Mechanical, electrical and plumbing assessments remain central to evaluating capacity and upgrading requirements, but increasingly they must be considered alongside environmental and regulatory constraints.

Resilience is a core requirement

Resilience is a fundamental requirement in data centre development.

From building envelope performance to structural capacity and climate resilience, facilities must be designed to support continuous operations under a wide range of conditions. In Canada, this includes evaluating exposure to extreme weather, temperature variation and, in some regions, seismic risk.

Mitigation strategies such as system redundancy, structural reinforcement and site-specific design adjustments can significantly enhance long-term reliability.

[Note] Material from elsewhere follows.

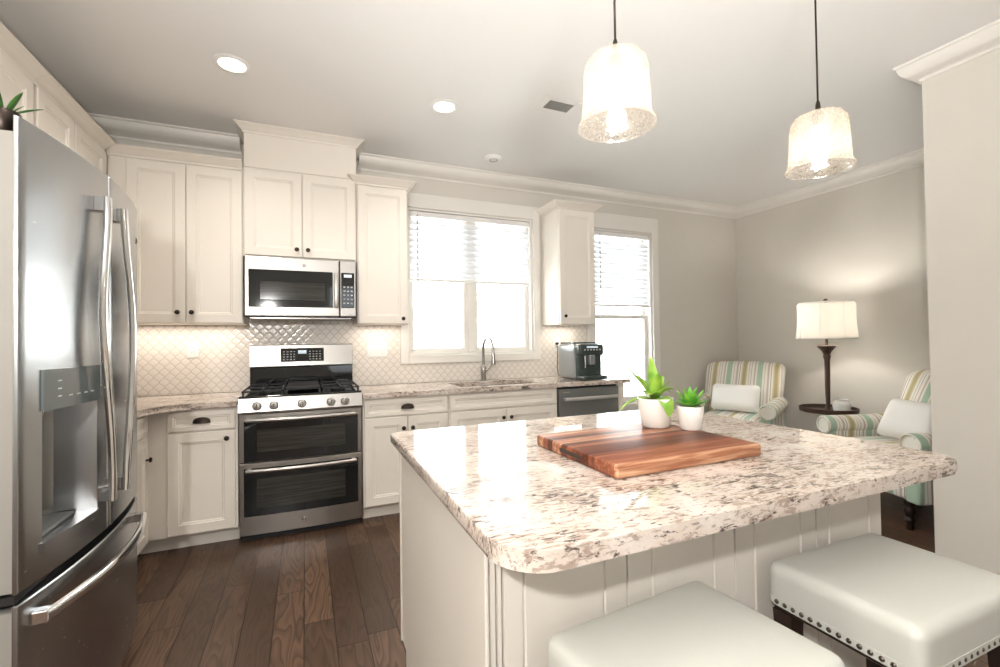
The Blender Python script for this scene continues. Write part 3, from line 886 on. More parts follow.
# ================================================================== COFFEE MACHINE
t = thing('coffee_machine', 'silver and black bean-to-cup coffee machine on the worktop by the tall window', 'coffee machine', (2.76, -.36, CT1))
cz = CT1 + .001
def cm(p, q):
    return (q.x, q.y + (.012 * (1 - p[0] ** 2) if p[1] < -.3 else 0), q.z)
MB().rblock((2.757, -.335, cz + .165), (.138, .155, .160), .035).build('body', 'coffee_grey', t, True)
MB().rblock((2.757, -.325, cz + .327), (.118, .125, .010), .008).build('lid', 'coffee_dark', t, True)
MB().rblock((2.757, -.470, cz + .150), (.128, .050, .128), .018).build('front_panel', 'coffee_dark', t, True)
cp = MB().rblock((2.757, -.505, cz + .266), (.131, .050, .052), .022).build('control_head', 'coffee_dark', t, True)
for i in range(6): MB().box(2.672 + i * .032, 2.690 + i * .032, -.5565, -.5535, cz + .262, cz + .276, .001, 1).build('key_mark', 'keys', cp)
MB().box(2.700, 2.820, -.5562, -.5535, cz + .285, cz + .300, .001, 1).build('display', 'lcd', cp)
MB().box(2.727, 2.787, -.560, -.515, cz + .135, cz + .222, .008, 2).build('coffee_spout', 'coffee_grey', t)
MB().tube([(2.69, -.535, cz + .22), (2.69, -.545, cz + .15), (2.69, -.54, cz + .11)], .008, 8).build('steam_wand', 'nickel', t, True)
MB().rblock((2.757, -.535, cz + .019), (.128, .075, .018), .014).build('drip_tray', 'coffee_dark', t, True)
b = MB()
for i in range(9): b.box(2.66 + i * .022, 2.672 + i * .022, -.595, -.525, cz + .037, cz + .041)
b.build('drip_grate', 'nickel', t)
pc_ = MB().tube([(2.706, -.02, 1.215), (2.70, -.05, 1.20), (2.69, -.06, 1.12), (2.685, -.06, 1.0), (2.69, -.07, .93), (2.72, -.12, .9205), (2.74, -.17, .922)], .004, 8).build('power_cord', 'dark', t, True)


# outlets
def outlet(label, x, z, w, kinds, y=-T):
    t = thing('wall_outlet' if kinds[0] == 'o' else 'light_switch', label, 'outlet' if kinds[0] == 'o' else 'switch', (x, y, z))
    MB().box(x - w / 2, x + w / 2, y - .006, y, z - .060, z + .060, .004, 2).build('cover_plate', 'white', t)
    n = len(kinds)
    for i, k in enumerate(kinds):
        cx = x + (i - (n - 1) / 2) * .046
        MB().box(cx - .0165, cx + .0165, y - .0085, y - .0058, z - .033, z + .033, .002, 1).build('receptacle' if k == 'o' else 'rocker', 'ceramic', t)
        if k == 'o':
            b = MB()
            for dz in (-.016, .016):
                for dx in (-.006, .006): b.box(cx + dx - .0012, cx + dx + .0012, y - .0088, y - .0080, z + dz - .004, z + dz + .005)
            b.build('socket_slots', 'dark', t)
    return t


outlet('white wall outlet on the tile left of the range', -.364, 1.237, .078, 'o')
outlet('wide white triple switch plate on the tile right of the range', .958, 1.21, .165, 'sss')
outlet('white wall outlet with a black plug beside the coffee machine', 2.709, 1.222, .078, 'o')
MB().rblock((2.706, -.030, 1.240), (.014, .012, .012), .005, n=2, e=2).build('power_plug', 'dark', pc_, True)

# ================================================================== FRIDGE
F0, F1 = -2.385, -1.470                       # near and far side
t = fr = thing('refrigerator', 'stainless french-door refrigerator with water dispenser at the left', 'refrigerator', (-.70, (F0 + F1) / 2, 0))
MB().box(XL + .02, -.415, F0 + .006, F1 - .006, .03, 1.835, .004, 1).build('body', 'fridge_side', t)
MB().box(-.62, -.44, F0 + .02, F1 - .02, .004, .06).build('base_grille', 'dark', t)
SEAM = -1.927
xf = lambda y: -.292 + .045 * (1 - (2 * (y - F0) / (F1 - F0) - 1) ** 2)


def fr_door(y0, y1, z0, z1, name, hole=None):
    b = MB(); n = 20; e = .007
    ysl = [y0, y0 + e * .3, y0 + e] + [y0 + e + (y1 - y0 - 2 * e) * i / n for i in range(1, n)] + [y1 - e, y1 - e * .3, y1]
    if hole:
        ysl = sorted(set([y for y in ysl if min(abs(y - hole[0]), abs(y - hole[1])) > .008] + [hole[0], hole[1]]))
    def fx(y):
        d = min(y - y0, y1 - y); k = max(0, 1 - d / e)
        return xf(y) - e * (1 - math.sqrt(max(0, 1 - k * k)))
    zs = [z0, z0 + .004] + ([hole[2], hole[3]] if hole else []) + [z1 - .004, z1]
    g = {}
    for i, y in enumerate(ysl):
        for j, z in enumerate(zs):
            g[i, j] = b.bm.verts.new((fx(y) - (.003 if j in (0, len(zs) - 1) else 0), y, z))
    for i in range(len(ysl) - 1):
        for j in range(len(zs) - 1):
            if hole and hole[0] - 1e-6 <= ysl[i] and ysl[i + 1] <= hole[1] + 1e-6 and j == 2: continue
            b.face([g[i, j], g[i + 1, j], g[i + 1, j + 1], g[i, j + 1]])
    # sides, top and bottom back to x=-.335
    xb = -.3025; L = len(ysl) - 1; K = len(zs) - 1
    bk = {}
    for i in (0, L):
        for j in range(K + 1): bk[i, j] = b.bm.verts.new((xb, ysl[i], zs[j]))
        for j in range(K): b.face([g[i, j], g[i, j + 1], bk[i, j + 1], bk[i, j]])
    for j in (0, K): b.face([g[i, j] for i in range(L + 1)] + [bk[L, j], bk[0, j]])
    if not hole: b.face([bk[0, 0], bk[L, 0], bk[L, K], bk[0, K]])
    return b.build(name, 'fridge', t, True, angle=30), ysl, fx


DY0, DY1, DZ0, DZ1, DP = -2.302, -2.022, .728, 1.100, 1.212
dl, ysl, fx = fr_door(F0, SEAM - .003, .634, 1.885, 'left_door', (DY0, DY1, DZ0, DZ1))
dr, _, _ = fr_door(SEAM + .003, F1, .634, 1.885, 'right_door')
fz, _, _ = fr_door(F0, F1, .065, .606, 'freezer_drawer')
# liners behind the skins
for y0, y1, z0, z1, p, hol in ((F0 + .002, SEAM - .006, .64, 1.842, dl, True), (SEAM + .006, F1 - .002, .64, 1.842, dr, False), (F0 + .002, F1 - .002, .07, .590, fz, False)):
    b = MB()
    if hol:
        for a0, a1, c0, c1 in ((y0, DY0 - .002, z0, z1), (DY1 + .002, y1, z0, z1), (DY0 - .002, DY1 + .002, z0, DZ0 - .002), (DY0 - .002, DY1 + .002, DZ1 + .002, z1)): b.box(-.412, -.3027, a0, a1, c0, c1)
        b.box(-.412, -.404, DY0 - .002, DY1 + .002, DZ0 - .002, DZ1 + .002)
    else: b.box(-.412, -.3027, y0, y1, z0, z1)
    b.build('door_liner', 'fridge_side', p)
MB().box(-.414, -.30, F0 + .004, F1 - .004, .609, .631).build('door_gasket', 'dark', t)
# dispenser: recess walls, rounded back, tray, panel, nozzle
ds = MB(); n = 14
rows = []
for k in range(n + 1):
    y = DY0 + (DY1 - DY0) * k / n; s_ = 2 * k / n - 1
    xb = -.402 + .012 + .08 * (1 - math.sqrt(max(0, 1 - abs(s_) ** 2.4)))
    xb = min(xb, fx(y) - .001) if 0 < k < n else fx(y) - .001
    rows.append((y, xb))
ds.loops([[(x, y, DZ0) for y, x in rows], [(x, y, DZ1) for y, x in rows]], closed=False, cap0=False, cap1=False)
for zc in (DZ0, DZ1):
    ds.face([ds.bm.verts.new((x, y, zc)) for y, x in rows] + [ds.bm.verts.new((fx(y) - .001, y, zc)) for y, x in rows[-2:0:-1]])
rec = ds.build('dispenser_recess', 'fridge', dl, True)
def strip(c0, c1, off, nm, mat, par, ya=DY0 - .004, yb=DY1 + .004, inn=.012):
    b = MB(); m_ = 12; ysx = [ya + (yb - ya) * i / m_ for i in range(m_ + 1)]
    f = lambda z: [(fx(y) + off, y, z) for y in ysx] + [(fx(y) - inn, y, z) for y in ysx[::-1]]
    b.loops([f(c0), f(c1)]); return b.build(nm, mat, par, True)
strip(DZ1 - .004, DP, .006, 'dispenser_panel', 'panel_grey', dl)
strip(DZ0 - .024, DZ0 + .004, .007, 'drip_tray_lip', 'fridge', dl, inn=.004)
MB().box(-.385, -.300, DY0 + .02, DY1 - .02, DZ0 + .001, DZ0 + .012, .003, 1).build('drip_tray', 'slate', dl)
MB().tube([(-.335, (DY0 + DY1) / 2 - .02, DZ1 + .004), (-.335, (DY0 + DY1) / 2 - .02, DZ1 - .030)], [.020, .012], 12).build('water_nozzle', 'chrome', dl, True)
for i, (dy, dz) in enumerate(((.06, .030), (.06, .052), (.06, .075), (.11, .028), (.15, .028), (.19, .028), (.23, .028))):
    y = DY0 + dy; MB().box(fx(y) + .0055, fx(y) + .0072, y - .010, y + .010, DZ1 + dz, DZ1 + dz + .004).build('key_mark', 'keys', dl)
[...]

A more integrated approach

Canada’s data centre market continues to present significant opportunities, supported by strong demand, clean energy advantages and growing investment.

At the same time, the nature of the asset class is evolving. Data centres are increasingly functioning as infrastructure assets rather than traditional real estate investments.

Capital allocation, redundancy, life-cycle performance and engineering foresight are becoming more important than traditional considerations such as frontage or layout.

As a result, successful projects align real estate fundamentals with infrastructure readiness, technical requirements and long-term operational performance.

With the right planning and risk identification early in the process, data centre development and conversion can deliver both operational reliability and strong investment outcomes.